Ethan Miller / Getty Images

“If this doesn’t work, then we’re screwed.”

That was how Twitter co-founder Biz Stone described his revamped but not-yet-relaunched question and answer app Jelly to Re/code back in January.

Jelly, which lets people throw questions into the internet void and receive answers back from real human beings, is the third product Stone and co-founder Ben Finkel have launched since founding their company of the same name back in 2013.

On Thursday, that revamped app finally hit Apple’s App Store, which means Stone should soon know whether the app works or … he’s in a more unfortunate predicament. But Stone is one of the most optimistic entrepreneurs you’ll find in Silicon Valley, and this time is no different.
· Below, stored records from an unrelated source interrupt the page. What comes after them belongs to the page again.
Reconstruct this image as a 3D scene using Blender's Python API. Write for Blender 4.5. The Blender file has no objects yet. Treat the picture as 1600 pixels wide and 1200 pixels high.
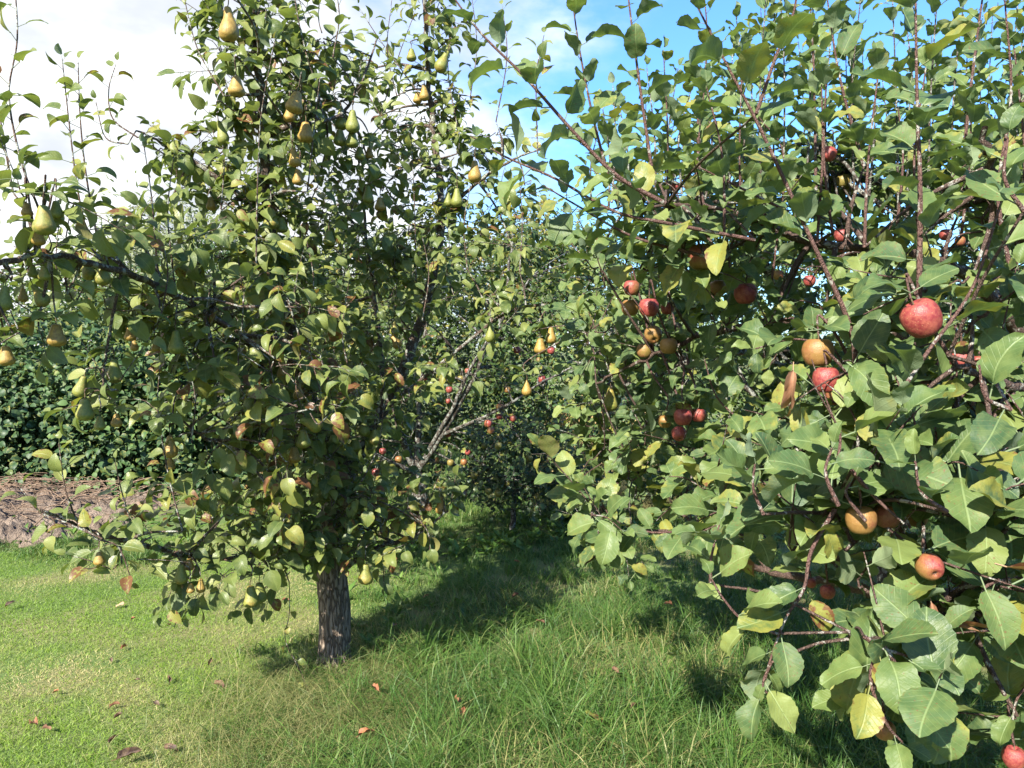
import bpy, math, random
import numpy as np
from mathutils import noise as mnoise
from mathutils import Vector, Matrix, Euler

random.seed(7)
RS = np.random.RandomState(11)
SC = bpy.context.scene
COL = SC.collection

# ------------------------------------------------------------------ camera
FPX = 1208.0                       # focal length in pixels of the 1600 px wide photo
CAM_H = 1.5
PITCH = math.atan(60.0 / FPX)
cd = bpy.data.cameras.new('camera'); cam = bpy.data.objects.new('camera', cd); COL.objects.link(cam)
cd.sensor_fit = 'HORIZONTAL'; cd.sensor_width = 36.0; cd.lens = 36.0 * FPX / 1600.0
cd.clip_start = 0.05; cd.clip_end = 2000
cam.location = (0, 0, CAM_H); cam.rotation_euler = (math.pi / 2 - PITCH, 0, 0)
SC.camera = cam
SC.render.resolution_x = 1024; SC.render.resolution_y = 768
cF = np.array([0, math.cos(PITCH), -math.sin(PITCH)]); cU = np.array([0, math.sin(PITCH), math.cos(PITCH)]); cR = np.array([1., 0, 0])

def P(px, py, d):
    """photo pixel and a distance forward (metres) -> point in the world"""
    v = cF + cR * (px - 800) / FPX + cU * (600 - py) / FPX
    return np.array([0, 0, CAM_H]) + v * (d / v[1])

def proj(pts):
    q = np.asarray(pts) - np.array([0, 0, CAM_H])
    z = q @ cF
    zz = np.where(np.abs(z) < 1e-4, 1e-4, z)
    return 800 + FPX * (q @ cR) / zz, 600 - FPX * (q @ cU) / zz, z

# ------------------------------------------------------------------ sun, sky, exposure
SUN_EL = math.radians(37); SUN_TO = np.array([-0.47, -0.88])
SUN_TO = SUN_TO / np.linalg.norm(SUN_TO)
sun_dir = np.array([SUN_TO[0] * math.cos(SUN_EL), SUN_TO[1] * math.cos(SUN_EL), math.sin(SUN_EL)])
sl = bpy.data.lights.new('sun', 'SUN'); sl.energy = 4.4; sl.angle = math.radians(0.6); sl.color = (1.0, 0.94, 0.84)
so = bpy.data.objects.new('sun', sl); COL.objects.link(so)
so.rotation_euler = Vector(sun_dir).to_track_quat('Z', 'Y').to_euler()
so.location = (-6, -5, 8)

W = bpy.data.worlds.new('World'); SC.world = W; W.use_nodes = True
nt = W.node_tree; nt.nodes.clear()
def N(nt, t, **kw):
    n = nt.nodes.new(t)
    for k, v in kw.items():
        if k == 'ins':
            for a, b in v.items(): n.inputs[a].default_value = b
        else: setattr(n, k, v)
    return n
wo = N(nt, 'ShaderNodeOutputWorld'); bg = N(nt, 'ShaderNodeBackground'); bg.inputs[1].default_value = 0.15
sky = N(nt, 'ShaderNodeTexSky', sky_type='NISHITA', sun_disc=False)
sky.sun_elevation = SUN_EL; sky.sun_rotation = math.atan2(SUN_TO[0], SUN_TO[1])
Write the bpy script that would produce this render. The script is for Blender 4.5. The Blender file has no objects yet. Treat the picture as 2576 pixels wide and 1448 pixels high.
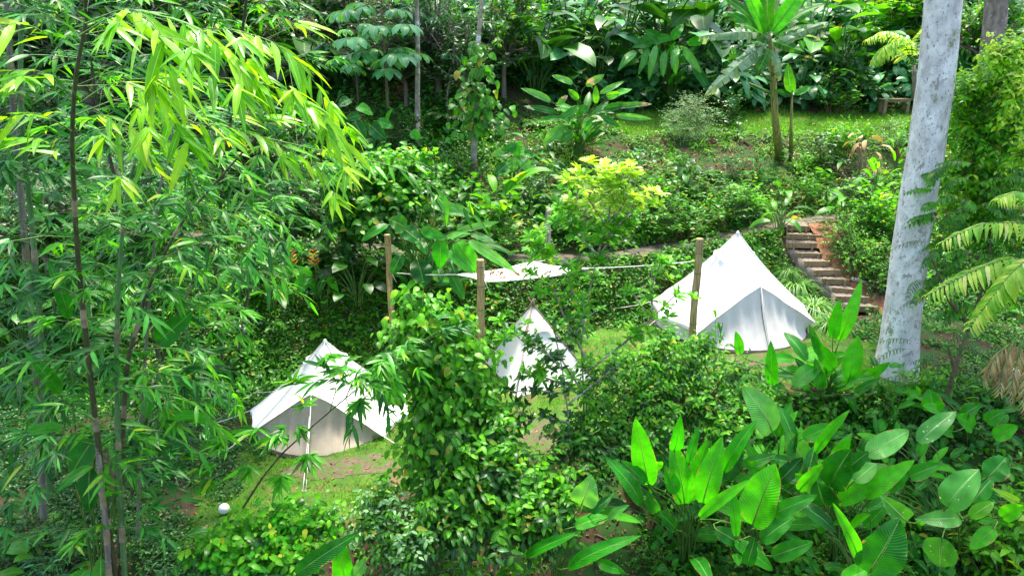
import bpy, math, random
import numpy as np
from mathutils import Vector, Matrix
rad = math.radians
random.seed(7)
RS = np.random.RandomState(11)
scene = bpy.context.scene
COL = scene.collection

# ------------------------------------------------------------------ camera, world, sun, exposure
EYE = np.array([0.0, 0.0, 8.5]); PITCH = rad(18.0); FPX = 1840.0; CX, CY = 1288.0, 724.0
cd = bpy.data.cameras.new('camera'); cam = bpy.data.objects.new('camera', cd); COL.objects.link(cam)
cam.location = EYE; cam.rotation_euler = (rad(90) - PITCH, 0, 0)
cd.sensor_width = 36.0; cd.lens = 36.0 * FPX / 2576.0; cd.clip_start = 0.1; cd.clip_end = 500
scene.camera = cam
SUN_EL, SUN_AZ = rad(71), rad(12)        # azimuth measured from +Y (away from the camera) towards +X
world = bpy.data.worlds.new('World'); scene.world = world; world.use_nodes = True
wn = world.node_tree; wn.nodes.clear()
sky = wn.nodes.new('ShaderNodeTexSky'); sky.sky_type = 'NISHITA'; sky.sun_disc = False
sky.sun_elevation = SUN_EL; sky.sun_rotation = SUN_AZ; sky.dust_density = 3.0; sky.air_density = 1.0; sky.ozone_density = 1.0
bg = wn.nodes.new('ShaderNodeBackground'); bg.inputs[1].default_value = 0.15
wo = wn.nodes.new('ShaderNodeOutputWorld')
wn.links.new(sky.outputs[0], bg.inputs[0]); wn.links.new(bg.outputs[0], wo.inputs[0])
sd = bpy.data.lights.new('sun', 'SUN'); sd.energy = 2.7; sd.angle = rad(10.0); sd.color = (1.0, 0.93, 0.80)
sun = bpy.data.objects.new('sun', sd); COL.objects.link(sun)
to_sun = Vector((math.cos(SUN_EL) * math.sin(SUN_AZ), math.cos(SUN_EL) * math.cos(SUN_AZ), math.sin(SUN_EL)))
sun.rotation_euler = to_sun.to_track_quat('Z', 'Y').to_euler(); sun.location = (-10, 20, 40)
scene.view_settings.view_transform = 'Standard'; scene.view_settings.look = 'None'
scene.view_settings.exposure = 1.95; scene.view_settings.gamma = 1.0
scene.render.engine = 'CYCLES'
scene.cycles.max_bounces = 8; scene.cycles.diffuse_bounces = 3; scene.cycles.glossy_bounces = 2
scene.cycles.transmission_bounces = 4; scene.cycles.transparent_max_bounces = 4; scene.cycles.caustics_reflective = False

# ------------------------------------------------------------------ pixel helpers (photo seen 2576 px wide)
FW = np.array([0, math.cos(PITCH), -math.sin(PITCH)]); UP = np.array([0, math.sin(PITCH), math.cos(PITCH)]); RT = np.array([1.0, 0, 0])
def ray(px, py):
    return FW + (px - CX) / FPX * RT - (py - CY) / FPX * UP
def R(px, py, d):
    r = ray(px, py); return EYE + r * (d / r[1])
def depth(p):
    return float(np.dot(np.asarray(p) - EYE, FW))

# ------------------------------------------------------------------ terrain
PATH_PX = [(-400, 560, 22.6), (200, 580, 22.6), (600, 595, 22.5), (880, 618, 22.3), (1300, 650, 22.4), (1500, 648, 22.6), (1700, 622, 23.6), (1900, 578, 25.0), (2080, 548, 25.5), (2350, 540, 25.9), (2900, 530, 26.5)]
PATH = np.array([R(*p) for p in PATH_PX])
YB = np.array([(-30, 17.0), (-8, 17.4), (-4, 18.3), (-1.5, 19.2), (1.3, 20.0), (4, 21.0), (7, 22.6), (9, 22.0), (10.8, 21.3), (14, 21.0), (40, 21)])
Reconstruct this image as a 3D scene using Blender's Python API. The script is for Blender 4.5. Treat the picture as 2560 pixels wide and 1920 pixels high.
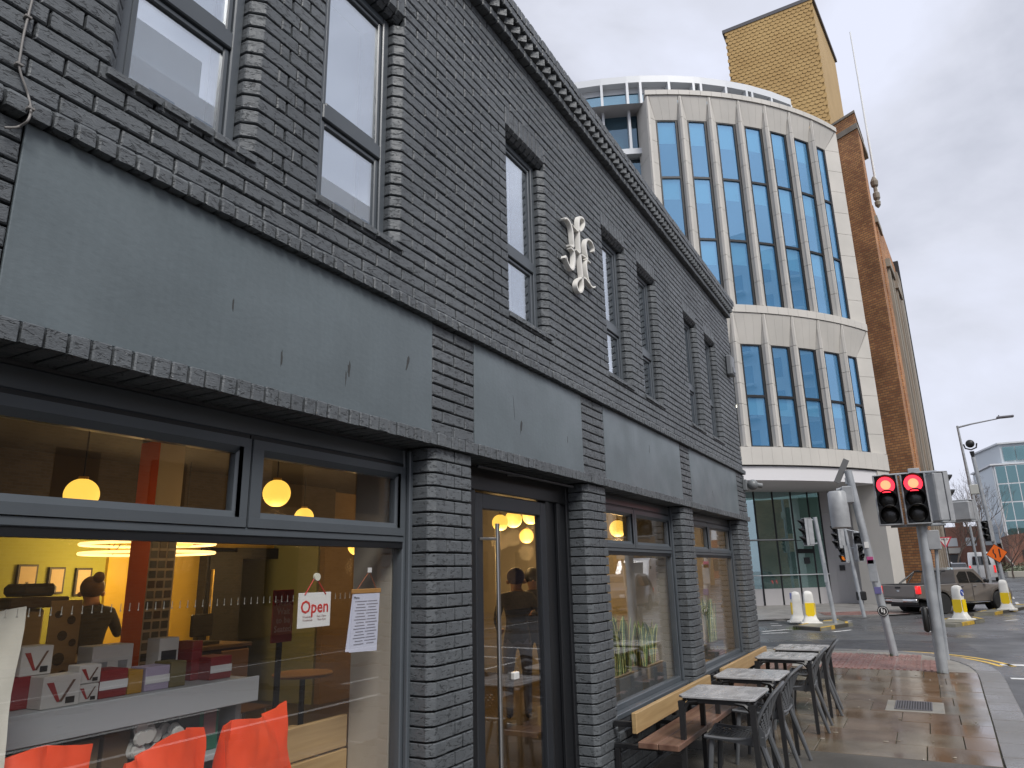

“We’re doing what we set out to do originally. We didn’t let ourselves get talked into doing something else,” Stone explained, a nod to the company’s first two apps, which never took off. “We wanted to build a search engine that uses people and uses mobile.”

Stone doesn’t describe Jelly as a Q&A app, but rather a “search engine” where your queries are routed to a human expert on whatever topic you’re asking about. Some 10 or 15 minutes later (Stone hopes to cut this time down in the near future), you’ll receive a single answer, rather than a list of relevant results like you’d find on Google or Bing.

You can also ask questions anonymously, which he hopes will encourage people to ask things they wouldn’t feel comfortable asking on other social networks.

“Imagine if your Google [searches] were your tweets?” he asked. “How many Googles would you actually do?”

Whether or not people need a Google or Facebook search replacement (or even a Google or Facebook search complement) is TBD. The original Jelly app, the company’s first product, was very similar to the new Jelly app, but without the anonymity element. It didn’t work. Plus, there are other Q&A forums out there, like Quora or even Reddit.

But that hasn’t deterred Stone, who also believes there’s one other thing you can gain from his app besides answers to your questions: Time.

“That 10 to 15 minutes is time we’re giving back to you,” he said. “Web search engines brag about ‘hey, we gave you 100 million results in .35 seconds!’ But you still have to look through those results to find some semblance of an answer that satisfies you.”

The new app is available for free, but is only on iOS.